DIRECTIONS ▸
Locate the line that contains "5.32), (-3.50, 2.9)]" and the line that contains "(3.2, 5.2), (3.1, 5.2), -3.48, -2.90, holes=((4.102, .621),))". Copy both of them exactly, together with every line between them, and no others.

INFORMATION PROVIDED ▸

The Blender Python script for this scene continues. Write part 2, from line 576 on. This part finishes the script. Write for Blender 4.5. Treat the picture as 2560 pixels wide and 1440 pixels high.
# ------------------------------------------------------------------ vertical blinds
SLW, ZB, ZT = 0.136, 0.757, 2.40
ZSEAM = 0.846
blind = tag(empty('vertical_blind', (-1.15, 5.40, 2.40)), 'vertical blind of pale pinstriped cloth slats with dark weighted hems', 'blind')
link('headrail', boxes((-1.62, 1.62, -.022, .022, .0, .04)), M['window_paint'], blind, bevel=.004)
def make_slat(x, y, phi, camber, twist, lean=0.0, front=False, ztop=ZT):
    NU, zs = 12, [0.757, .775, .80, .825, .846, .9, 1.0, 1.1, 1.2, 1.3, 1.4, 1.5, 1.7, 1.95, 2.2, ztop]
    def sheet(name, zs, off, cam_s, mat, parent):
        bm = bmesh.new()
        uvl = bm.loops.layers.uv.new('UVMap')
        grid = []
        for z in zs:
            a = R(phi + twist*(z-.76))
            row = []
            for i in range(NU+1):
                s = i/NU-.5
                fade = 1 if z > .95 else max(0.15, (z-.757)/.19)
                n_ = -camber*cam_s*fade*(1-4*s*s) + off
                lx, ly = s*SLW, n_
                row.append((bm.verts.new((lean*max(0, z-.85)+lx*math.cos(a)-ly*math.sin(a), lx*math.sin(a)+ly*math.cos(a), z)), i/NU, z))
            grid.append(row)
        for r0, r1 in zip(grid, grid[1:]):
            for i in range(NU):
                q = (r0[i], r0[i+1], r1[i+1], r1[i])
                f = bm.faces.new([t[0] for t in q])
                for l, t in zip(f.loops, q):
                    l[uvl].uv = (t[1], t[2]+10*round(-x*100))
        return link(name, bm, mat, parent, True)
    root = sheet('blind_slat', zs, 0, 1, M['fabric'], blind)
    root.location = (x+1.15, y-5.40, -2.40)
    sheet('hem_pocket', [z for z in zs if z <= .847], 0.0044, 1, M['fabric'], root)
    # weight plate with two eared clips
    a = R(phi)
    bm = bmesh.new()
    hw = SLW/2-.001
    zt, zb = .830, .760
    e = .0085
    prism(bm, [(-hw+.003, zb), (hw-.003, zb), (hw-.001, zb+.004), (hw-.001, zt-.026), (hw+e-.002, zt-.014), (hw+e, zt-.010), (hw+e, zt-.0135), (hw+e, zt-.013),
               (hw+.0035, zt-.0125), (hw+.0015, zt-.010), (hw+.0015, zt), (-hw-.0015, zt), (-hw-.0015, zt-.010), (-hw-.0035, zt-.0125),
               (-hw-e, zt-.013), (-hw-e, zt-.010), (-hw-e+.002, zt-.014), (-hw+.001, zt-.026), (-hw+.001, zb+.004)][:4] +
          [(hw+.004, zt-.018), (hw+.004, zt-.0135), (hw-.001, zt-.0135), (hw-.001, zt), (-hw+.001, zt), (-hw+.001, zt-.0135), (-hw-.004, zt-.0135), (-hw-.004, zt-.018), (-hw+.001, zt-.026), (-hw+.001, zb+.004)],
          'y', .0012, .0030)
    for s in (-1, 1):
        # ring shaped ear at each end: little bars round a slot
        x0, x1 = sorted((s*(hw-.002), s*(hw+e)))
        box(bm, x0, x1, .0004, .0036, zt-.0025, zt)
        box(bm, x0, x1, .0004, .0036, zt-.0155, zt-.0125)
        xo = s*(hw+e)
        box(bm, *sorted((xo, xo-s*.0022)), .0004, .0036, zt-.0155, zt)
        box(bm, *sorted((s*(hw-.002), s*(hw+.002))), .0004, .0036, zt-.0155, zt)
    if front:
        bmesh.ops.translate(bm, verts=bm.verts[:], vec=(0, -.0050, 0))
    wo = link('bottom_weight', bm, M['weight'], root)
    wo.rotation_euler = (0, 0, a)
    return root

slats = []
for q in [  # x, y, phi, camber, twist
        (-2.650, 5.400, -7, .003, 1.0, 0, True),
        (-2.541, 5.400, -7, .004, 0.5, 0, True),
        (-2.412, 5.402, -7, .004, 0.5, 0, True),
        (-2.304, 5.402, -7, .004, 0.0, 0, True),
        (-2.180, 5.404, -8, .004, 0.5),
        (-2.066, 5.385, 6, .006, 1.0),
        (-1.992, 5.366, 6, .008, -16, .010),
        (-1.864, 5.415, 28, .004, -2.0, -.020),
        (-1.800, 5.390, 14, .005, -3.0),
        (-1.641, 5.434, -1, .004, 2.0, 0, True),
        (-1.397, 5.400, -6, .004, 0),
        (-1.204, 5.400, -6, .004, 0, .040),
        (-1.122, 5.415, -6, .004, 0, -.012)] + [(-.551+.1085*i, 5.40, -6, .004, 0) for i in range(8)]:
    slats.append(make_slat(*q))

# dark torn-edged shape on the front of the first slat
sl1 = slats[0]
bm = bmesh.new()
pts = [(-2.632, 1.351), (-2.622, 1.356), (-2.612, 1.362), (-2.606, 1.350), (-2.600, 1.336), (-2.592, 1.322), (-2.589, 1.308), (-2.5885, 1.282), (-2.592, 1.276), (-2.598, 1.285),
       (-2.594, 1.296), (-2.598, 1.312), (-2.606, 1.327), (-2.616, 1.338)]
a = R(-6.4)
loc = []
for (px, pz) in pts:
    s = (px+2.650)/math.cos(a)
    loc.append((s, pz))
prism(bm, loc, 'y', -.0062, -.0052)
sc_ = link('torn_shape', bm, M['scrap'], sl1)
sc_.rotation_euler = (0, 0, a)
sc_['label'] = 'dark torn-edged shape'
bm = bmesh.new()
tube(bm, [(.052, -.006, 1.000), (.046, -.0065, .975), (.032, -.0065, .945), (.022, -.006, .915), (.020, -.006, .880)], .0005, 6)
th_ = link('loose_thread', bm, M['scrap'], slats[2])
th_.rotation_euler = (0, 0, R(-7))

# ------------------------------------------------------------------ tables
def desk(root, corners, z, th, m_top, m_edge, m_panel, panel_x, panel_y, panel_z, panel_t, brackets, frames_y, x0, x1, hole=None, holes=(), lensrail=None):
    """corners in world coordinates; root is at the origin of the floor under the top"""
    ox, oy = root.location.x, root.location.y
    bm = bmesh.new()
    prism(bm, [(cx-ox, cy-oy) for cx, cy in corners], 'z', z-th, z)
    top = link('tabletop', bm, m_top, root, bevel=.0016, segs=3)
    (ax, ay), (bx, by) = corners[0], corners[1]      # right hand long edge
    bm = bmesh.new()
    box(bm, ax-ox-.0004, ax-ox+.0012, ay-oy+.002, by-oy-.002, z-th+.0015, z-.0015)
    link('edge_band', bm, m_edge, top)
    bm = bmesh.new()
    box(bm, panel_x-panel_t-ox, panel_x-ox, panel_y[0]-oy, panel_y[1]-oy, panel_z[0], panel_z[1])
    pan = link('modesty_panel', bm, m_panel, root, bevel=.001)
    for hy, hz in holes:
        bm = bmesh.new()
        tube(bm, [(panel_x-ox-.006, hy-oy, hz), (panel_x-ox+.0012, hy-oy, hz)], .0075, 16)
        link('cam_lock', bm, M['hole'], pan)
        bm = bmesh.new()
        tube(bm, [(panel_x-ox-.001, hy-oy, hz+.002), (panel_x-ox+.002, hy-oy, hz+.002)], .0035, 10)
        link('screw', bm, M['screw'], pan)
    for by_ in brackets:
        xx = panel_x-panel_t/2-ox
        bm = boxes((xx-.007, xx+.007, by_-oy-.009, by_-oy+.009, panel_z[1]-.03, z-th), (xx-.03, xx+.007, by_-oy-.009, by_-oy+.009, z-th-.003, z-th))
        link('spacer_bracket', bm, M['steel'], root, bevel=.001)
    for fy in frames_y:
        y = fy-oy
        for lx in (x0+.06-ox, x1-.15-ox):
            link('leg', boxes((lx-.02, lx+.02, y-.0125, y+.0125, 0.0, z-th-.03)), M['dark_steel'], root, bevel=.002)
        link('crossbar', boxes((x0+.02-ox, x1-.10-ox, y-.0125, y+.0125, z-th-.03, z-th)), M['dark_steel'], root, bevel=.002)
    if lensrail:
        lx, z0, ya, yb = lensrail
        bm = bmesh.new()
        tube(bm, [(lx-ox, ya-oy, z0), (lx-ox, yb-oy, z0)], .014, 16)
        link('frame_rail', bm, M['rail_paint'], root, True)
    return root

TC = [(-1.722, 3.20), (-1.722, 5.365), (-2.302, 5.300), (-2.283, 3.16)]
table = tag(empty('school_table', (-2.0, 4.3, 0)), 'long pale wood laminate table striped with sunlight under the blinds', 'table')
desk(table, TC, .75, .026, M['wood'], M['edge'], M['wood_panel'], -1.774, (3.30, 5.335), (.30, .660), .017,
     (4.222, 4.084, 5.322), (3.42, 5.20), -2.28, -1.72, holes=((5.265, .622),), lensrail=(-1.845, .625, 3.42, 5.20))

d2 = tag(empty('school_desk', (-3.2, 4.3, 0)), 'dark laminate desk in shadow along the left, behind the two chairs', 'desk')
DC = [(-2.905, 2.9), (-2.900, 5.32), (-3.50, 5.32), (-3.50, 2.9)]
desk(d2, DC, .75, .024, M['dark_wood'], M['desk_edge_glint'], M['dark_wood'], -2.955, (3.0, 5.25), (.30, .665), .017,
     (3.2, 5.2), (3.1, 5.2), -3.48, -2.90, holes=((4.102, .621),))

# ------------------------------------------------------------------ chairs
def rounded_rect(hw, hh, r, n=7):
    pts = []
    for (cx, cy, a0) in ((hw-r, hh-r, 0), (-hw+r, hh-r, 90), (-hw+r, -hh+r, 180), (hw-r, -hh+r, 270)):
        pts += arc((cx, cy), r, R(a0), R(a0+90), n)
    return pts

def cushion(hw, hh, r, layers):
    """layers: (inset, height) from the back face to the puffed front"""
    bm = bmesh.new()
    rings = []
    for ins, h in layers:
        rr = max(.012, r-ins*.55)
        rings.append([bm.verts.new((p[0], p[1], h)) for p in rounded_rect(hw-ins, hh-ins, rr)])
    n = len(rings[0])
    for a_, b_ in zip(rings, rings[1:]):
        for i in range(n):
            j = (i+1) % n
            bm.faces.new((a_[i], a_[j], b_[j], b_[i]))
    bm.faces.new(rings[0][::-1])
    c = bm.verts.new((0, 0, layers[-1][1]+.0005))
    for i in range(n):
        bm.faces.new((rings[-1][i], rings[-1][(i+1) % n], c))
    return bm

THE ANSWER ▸
DC = [(-2.905, 2.9), (-2.900, 5.32), (-3.50, 5.32), (-3.50, 2.9)]
desk(d2, DC, .75, .024, M['dark_wood'], M['desk_edge_glint'], M['dark_wood'], -2.955, (3.0, 5.25), (.30, .665), .017,
     (3.2, 5.2), (3.1, 5.2), -3.48, -2.90, holes=((4.102, .621),))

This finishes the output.